El Prelado de la obra, testigo como pocos de la trayectoria del Beato decía en la Misa de acción de gracias por la beatificación: «Mirando la vida santa de don Álvaro, descubrimos la mano de Dios, la gracia del Espíritu Santo, el don de un amor que nos transforma. E incorporamos a nuestra alma esa oración de san Josemaría que tantas veces ha repetido el nuevo Beato: «Dame, Señor, el Amor con que quieres que te ame, y así sabré amar a los demás con tu Amor, y con mi pobre esfuerzo. Los demás descubrirán en mi vivir la bondad de Dios, como ocurrió en el caminar diario de don Álvaro: ya en este Madrid tan querido, transparentaba la misericordia divina con su solidaridad con los más pobres y abandonados». Y el mismo Pontífice escribe: «Quien está muy metido en Dios sabe estar muy cerca de los hombres. La primera condición para anunciarles a Cristo es amarlos, porque Cristo ya los ama antes. Hay que salir de nuestros egoísmos y comodidades e ir al encuentro de nuestros hermanos. Allí nos espera el Señor. No podemos quedarnos con la fe para nosotros mismos, es un don que hemos recibido para donarlo y compartirlo con los demás».
El amor a la Iglesia es otro aspecto destacable en la vida del Mons. Álvaro del Portillo: «Especialmente destacado era su amor a la Iglesia, esposa de Cristo, a la que sirvió con un corazón despojado de interés mundano, lejos de la discordia, acogedor con todos y buscando siempre lo positivo en los demás, lo que une, lo que construye. Nunca una queja o crítica, ni siquiera en momentos especialmente difíciles, sino que, como había aprendido de san Josemaría, respondía siempre con la oración, el perdón, la comprensión, la caridad sincera». No podemos olvidar la importantísima presencia y aportación de D. Álvaro en la obra del Vaticano II.
«¿Quieres ser santo –decía san Josemaría- Cumple el pequeño deber de cada momento: haz lo que debes y está en lo que haces» (Camino, 815). Este es sencillamente el camino de santidad que ha seguido el beato Álvaro del Portillo, y que ahora la Iglesia nos ofrece como modelos para todos nosotros.
El beato Álvaro del Portillo es como Juan el Bautista un signo que se dejó consumir para que brillara la presencia del que es la Palabra que da vida a los hombres, Jesucristo, nuestro Señor. Preciso signo que se nos ofrece en esta Adviento. Y con una palabra sobre el Adviento del Beato, quiero terminar:
«El Adviento es uno de los tiempos fuertes de la Sagrada Liturgia, con los que nuestra Madre la Iglesia nos mueve a purificarnos de modo especial, por la oración y la penitencia, para acoger la abundante gracia que Dios nos envía, porque Él siempre es fiel. En estos días se nos invita a buscar —diría que con más ahínco— el trato con María y con José en nuestra vida interior; se nos pide una oración más contemplativa, y que afinemos con manifestaciones concretas en el espíritu de mortificación interior. Así, cuando nazca Jesús, seremos menos indignos de tomarlo en nuestros brazos, de estrecharlo contra nuestro pecho, de decirle esas palabras encendidas con las que un corazón enamorado —como el de mis hijas y mis hijos todos, sin excepción— necesita manifestarse».

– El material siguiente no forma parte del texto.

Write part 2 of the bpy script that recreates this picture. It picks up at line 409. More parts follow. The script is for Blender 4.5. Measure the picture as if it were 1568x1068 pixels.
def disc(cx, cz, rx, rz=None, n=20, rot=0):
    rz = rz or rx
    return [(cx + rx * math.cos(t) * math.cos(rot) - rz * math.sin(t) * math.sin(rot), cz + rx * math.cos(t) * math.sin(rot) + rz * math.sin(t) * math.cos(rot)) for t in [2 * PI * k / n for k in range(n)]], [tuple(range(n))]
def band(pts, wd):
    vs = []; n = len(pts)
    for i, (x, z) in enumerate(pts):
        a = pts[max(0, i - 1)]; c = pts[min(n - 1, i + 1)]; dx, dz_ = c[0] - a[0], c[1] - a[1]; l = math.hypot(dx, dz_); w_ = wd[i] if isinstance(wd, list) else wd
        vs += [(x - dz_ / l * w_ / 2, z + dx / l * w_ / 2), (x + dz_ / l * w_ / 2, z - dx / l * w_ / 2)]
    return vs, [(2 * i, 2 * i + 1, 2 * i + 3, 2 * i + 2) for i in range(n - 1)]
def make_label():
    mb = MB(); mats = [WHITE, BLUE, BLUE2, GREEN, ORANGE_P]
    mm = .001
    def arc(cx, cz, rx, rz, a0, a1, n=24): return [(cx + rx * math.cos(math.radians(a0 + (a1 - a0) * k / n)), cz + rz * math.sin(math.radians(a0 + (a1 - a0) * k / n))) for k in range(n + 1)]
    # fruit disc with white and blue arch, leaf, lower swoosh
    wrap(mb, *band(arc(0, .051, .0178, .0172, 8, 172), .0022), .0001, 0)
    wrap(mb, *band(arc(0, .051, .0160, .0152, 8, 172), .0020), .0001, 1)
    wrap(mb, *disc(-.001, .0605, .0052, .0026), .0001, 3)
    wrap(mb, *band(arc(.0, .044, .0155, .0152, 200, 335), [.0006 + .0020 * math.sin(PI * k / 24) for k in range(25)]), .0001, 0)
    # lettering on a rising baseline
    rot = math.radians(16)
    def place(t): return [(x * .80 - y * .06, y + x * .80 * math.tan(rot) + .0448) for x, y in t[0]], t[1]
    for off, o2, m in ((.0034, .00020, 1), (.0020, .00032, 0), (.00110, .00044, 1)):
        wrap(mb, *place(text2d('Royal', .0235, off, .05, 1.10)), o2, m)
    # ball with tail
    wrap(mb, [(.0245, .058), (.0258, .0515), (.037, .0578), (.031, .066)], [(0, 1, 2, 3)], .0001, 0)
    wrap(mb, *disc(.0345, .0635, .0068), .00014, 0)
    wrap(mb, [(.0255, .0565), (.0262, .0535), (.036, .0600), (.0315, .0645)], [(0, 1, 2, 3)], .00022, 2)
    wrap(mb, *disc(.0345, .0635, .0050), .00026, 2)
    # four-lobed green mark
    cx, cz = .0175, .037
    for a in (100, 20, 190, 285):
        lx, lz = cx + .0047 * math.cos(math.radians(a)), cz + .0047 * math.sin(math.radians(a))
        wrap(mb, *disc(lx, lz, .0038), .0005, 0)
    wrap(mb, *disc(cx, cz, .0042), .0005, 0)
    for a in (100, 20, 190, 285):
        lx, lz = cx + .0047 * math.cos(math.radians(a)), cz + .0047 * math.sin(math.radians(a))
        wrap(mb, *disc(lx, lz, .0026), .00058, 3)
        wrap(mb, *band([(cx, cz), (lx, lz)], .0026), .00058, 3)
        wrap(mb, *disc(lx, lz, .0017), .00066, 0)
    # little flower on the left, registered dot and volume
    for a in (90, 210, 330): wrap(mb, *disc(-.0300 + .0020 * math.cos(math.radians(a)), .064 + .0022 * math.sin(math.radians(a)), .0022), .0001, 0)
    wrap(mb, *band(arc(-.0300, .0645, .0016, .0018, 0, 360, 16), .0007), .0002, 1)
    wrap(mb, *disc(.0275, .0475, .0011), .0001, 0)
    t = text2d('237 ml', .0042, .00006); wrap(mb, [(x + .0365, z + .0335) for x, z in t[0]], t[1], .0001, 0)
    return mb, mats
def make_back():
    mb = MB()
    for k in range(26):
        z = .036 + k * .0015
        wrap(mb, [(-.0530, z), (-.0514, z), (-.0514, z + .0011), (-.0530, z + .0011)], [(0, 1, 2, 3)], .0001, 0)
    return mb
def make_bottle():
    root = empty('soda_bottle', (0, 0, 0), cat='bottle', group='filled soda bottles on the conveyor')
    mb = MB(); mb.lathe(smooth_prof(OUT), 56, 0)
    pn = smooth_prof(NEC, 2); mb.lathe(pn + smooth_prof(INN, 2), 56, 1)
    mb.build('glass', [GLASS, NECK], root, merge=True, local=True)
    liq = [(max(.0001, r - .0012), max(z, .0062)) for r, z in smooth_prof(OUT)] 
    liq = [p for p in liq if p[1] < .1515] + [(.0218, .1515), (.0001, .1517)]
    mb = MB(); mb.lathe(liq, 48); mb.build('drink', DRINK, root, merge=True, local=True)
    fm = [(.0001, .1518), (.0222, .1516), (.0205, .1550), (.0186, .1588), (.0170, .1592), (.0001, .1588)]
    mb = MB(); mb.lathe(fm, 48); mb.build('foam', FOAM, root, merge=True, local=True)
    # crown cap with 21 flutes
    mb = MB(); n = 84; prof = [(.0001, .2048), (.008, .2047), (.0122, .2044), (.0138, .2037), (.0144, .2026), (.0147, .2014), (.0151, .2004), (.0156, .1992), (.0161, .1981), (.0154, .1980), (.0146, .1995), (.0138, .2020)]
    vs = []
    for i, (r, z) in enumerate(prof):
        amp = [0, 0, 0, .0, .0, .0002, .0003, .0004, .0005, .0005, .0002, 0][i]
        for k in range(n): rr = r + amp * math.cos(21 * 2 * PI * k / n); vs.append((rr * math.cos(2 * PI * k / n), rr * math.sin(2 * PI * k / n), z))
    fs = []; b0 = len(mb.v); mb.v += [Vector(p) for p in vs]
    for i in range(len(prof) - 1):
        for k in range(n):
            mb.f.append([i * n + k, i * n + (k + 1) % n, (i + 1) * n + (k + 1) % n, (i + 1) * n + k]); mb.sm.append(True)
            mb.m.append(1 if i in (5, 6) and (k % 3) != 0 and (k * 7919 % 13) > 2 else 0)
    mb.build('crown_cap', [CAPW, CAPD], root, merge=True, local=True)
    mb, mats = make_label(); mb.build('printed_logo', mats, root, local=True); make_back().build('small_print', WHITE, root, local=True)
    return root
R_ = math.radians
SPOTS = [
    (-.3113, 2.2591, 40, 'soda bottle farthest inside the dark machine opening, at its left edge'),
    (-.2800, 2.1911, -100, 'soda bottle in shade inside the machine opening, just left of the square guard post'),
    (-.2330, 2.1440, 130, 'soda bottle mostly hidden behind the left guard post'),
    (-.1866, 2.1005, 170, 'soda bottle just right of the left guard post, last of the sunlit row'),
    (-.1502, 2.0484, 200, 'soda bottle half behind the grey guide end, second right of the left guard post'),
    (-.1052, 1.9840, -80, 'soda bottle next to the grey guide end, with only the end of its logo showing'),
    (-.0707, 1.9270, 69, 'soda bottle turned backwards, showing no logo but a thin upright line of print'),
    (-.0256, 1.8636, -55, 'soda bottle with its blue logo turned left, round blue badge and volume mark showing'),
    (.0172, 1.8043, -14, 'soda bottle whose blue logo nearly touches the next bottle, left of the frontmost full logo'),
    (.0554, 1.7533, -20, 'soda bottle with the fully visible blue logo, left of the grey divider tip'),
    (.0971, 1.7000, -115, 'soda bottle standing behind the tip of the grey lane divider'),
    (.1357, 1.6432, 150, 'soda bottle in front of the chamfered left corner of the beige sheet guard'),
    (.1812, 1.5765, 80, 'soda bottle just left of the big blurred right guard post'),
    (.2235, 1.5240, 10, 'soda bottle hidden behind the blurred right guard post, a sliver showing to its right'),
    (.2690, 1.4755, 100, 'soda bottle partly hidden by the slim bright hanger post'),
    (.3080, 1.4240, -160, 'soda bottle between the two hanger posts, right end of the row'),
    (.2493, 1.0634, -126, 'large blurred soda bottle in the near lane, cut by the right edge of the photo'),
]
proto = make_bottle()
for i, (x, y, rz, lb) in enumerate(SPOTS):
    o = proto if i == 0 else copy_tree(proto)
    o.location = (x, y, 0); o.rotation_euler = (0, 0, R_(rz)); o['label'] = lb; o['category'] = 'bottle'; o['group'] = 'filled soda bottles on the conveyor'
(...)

Pocas horas antes de su muerte, al llegar a Roma de su peregrinación a Tierra Santa, una niña le entregó un ramo de flores, a lo que el Beato contestó: «Tú me regalas esas flores: ¿te importa que yo se las regale a la Virgen?».
Miremos a la Madre de Dios, Señora de nuestro Adviento, «volvamos ininterrumpidamente los ojos a nuestra Madre. Y pidamos que, como Ella, aspiremos sólo al premio eterno: el que Dios nos otorgará si nos mantenemos fieles en su servicio, una jornada y otra, sin mendigar aquí abajo ninguna gloria ni compensación humana.» (Carta, 1-VIII-1989, III, 41).